Wednesday, September 17, 2008

IT'S JUST THERE ARE CERTAIN THINGS YOU'RE SURE OF, LIKE LONGITUDE AND LATITUDE: Two related items worth noting on the topic of Aaron Sorkin, Seer --

  • As the AV Club's Amelie Gillette notes, this week's SNL debut contained a skit that's a complete ripoff of one from Studio 60 on the Sunset Strip; and

  • More seriously, I've talked before here of my huge admiration for the "Somebody's Going to Emergency, Somebody's Going To Jail" episode of The West Wing -- the second Big Block of Cheese Day, the visit from the Organization of Cartographers for Social Equality and the main plot, of Sam Seaborn wrestling with his knowledge that a pardon-seeker's grandfather really was a spy.

    It's hard to read yesterday's article about Robert and Michael Meeropol accepting that their father, Julius Rosenberg, was a spy without thinking back to Sorkin. Growing up Jewish and looking at pictures of Julius and Ethel Rosenberg, it was always easier to imagine that this meek little couple was the victim of Cold War hysteria (and Roy Cohn) than to believe they had betrayed atomic secrets. Easier to accept a McCarthyite conspiracy than to acknowledge that some Jews on the left were not loyal citizens.

    But a new confession from their father's co-conspirator and recently declassified grand jury testimony tell the latter tale, one which the Rosenbergs' sons now accept: Dad was a spy. He really did turn over confidential information to the Soviets, and even though as TPE reminds me other spies have done worse and not so suffered (Ames, Hanssen), he did commit a crime against the state, and if you're going to have a death penalty at all, it's for stuff like this.

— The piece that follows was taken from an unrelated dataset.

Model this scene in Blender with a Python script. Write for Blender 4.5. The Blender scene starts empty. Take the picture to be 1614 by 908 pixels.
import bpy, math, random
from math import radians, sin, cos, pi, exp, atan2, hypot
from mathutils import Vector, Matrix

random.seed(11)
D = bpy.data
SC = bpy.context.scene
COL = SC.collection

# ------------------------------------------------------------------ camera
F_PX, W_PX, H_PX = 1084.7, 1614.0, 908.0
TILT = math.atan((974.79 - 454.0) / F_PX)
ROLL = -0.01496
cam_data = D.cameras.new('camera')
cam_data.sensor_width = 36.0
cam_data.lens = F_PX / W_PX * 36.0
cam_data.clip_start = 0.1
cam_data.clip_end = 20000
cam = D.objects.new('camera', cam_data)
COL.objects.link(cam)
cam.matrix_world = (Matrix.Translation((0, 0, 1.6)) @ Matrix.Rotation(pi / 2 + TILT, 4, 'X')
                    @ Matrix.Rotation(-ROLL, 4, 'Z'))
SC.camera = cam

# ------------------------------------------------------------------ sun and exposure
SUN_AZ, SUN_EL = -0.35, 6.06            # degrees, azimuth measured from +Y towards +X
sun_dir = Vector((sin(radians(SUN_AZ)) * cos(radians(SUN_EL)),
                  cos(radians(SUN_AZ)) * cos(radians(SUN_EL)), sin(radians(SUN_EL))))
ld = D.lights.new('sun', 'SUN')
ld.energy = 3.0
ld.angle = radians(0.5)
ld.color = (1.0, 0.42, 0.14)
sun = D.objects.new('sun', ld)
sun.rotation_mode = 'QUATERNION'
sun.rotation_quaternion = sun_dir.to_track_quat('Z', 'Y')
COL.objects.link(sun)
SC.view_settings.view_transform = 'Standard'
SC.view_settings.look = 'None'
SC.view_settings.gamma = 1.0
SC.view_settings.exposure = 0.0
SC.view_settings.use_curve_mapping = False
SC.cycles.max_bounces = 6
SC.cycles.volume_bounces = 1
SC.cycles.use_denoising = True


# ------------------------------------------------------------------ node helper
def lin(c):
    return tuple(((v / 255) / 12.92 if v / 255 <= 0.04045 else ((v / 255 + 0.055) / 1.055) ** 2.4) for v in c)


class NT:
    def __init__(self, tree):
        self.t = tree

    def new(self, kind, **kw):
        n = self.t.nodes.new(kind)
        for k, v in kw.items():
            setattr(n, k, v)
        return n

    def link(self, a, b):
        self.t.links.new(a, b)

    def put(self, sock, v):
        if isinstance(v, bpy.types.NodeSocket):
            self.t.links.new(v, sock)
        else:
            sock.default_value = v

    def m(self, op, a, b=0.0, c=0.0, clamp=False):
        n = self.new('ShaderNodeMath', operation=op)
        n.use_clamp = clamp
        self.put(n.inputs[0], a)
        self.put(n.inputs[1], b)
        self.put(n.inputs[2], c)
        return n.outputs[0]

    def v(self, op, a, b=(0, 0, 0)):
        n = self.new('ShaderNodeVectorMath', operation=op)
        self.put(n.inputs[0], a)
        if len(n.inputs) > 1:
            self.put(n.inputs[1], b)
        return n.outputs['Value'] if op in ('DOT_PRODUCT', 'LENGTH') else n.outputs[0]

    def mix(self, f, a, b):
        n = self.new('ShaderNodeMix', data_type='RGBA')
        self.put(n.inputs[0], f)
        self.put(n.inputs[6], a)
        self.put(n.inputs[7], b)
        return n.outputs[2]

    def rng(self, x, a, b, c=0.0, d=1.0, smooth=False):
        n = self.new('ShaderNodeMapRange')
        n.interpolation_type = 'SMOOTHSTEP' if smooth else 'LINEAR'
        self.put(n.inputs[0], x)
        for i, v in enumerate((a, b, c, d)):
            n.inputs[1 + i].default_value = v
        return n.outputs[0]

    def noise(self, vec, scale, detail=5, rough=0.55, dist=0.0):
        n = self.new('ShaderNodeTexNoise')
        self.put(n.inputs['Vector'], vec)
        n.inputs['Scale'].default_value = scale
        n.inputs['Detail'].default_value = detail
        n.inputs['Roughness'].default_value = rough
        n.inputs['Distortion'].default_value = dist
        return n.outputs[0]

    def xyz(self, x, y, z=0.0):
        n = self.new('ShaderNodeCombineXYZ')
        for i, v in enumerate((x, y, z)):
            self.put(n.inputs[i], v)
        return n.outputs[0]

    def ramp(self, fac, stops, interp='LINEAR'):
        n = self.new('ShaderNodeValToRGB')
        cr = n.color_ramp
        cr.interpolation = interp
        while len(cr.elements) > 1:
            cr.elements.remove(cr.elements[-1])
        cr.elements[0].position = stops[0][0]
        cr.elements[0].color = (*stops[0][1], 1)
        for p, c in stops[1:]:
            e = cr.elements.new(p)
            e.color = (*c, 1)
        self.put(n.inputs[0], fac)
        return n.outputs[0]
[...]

    Now Ethel, on the other hand? I'm reminded (as I often am) of the line from Crimes and Misdemeanors, "I love him like a brother -- David Greenglass," because it's clear that Greenglass lied under oath to implicate his sister-in-law, whom the evidence suggests was not culpable in all this -- certainly not culpable to the extent that Mom merited a death sentence, and possibly not criminally at all. It was all about pressuring her to flip on suspected colleagues -- a bluff she called -- and the consequences were fatal.

    Treason is the only crime specifically defined in the Constitution (Art. III, sec 3), and there is perhaps no more obscure phrase in the Constitution than the one that instructs "no attainder of treason shall work corruption of blood." This ended the British practice through which the descendants of an convict could be barred from inheriting either from the convict or from other relatives through him. Even for the worst criminals, our Constitution refuses to visit the sins of the father on the sons; each generation is free to chart its own destiny. Worth remembering on this 221st Constitution Day.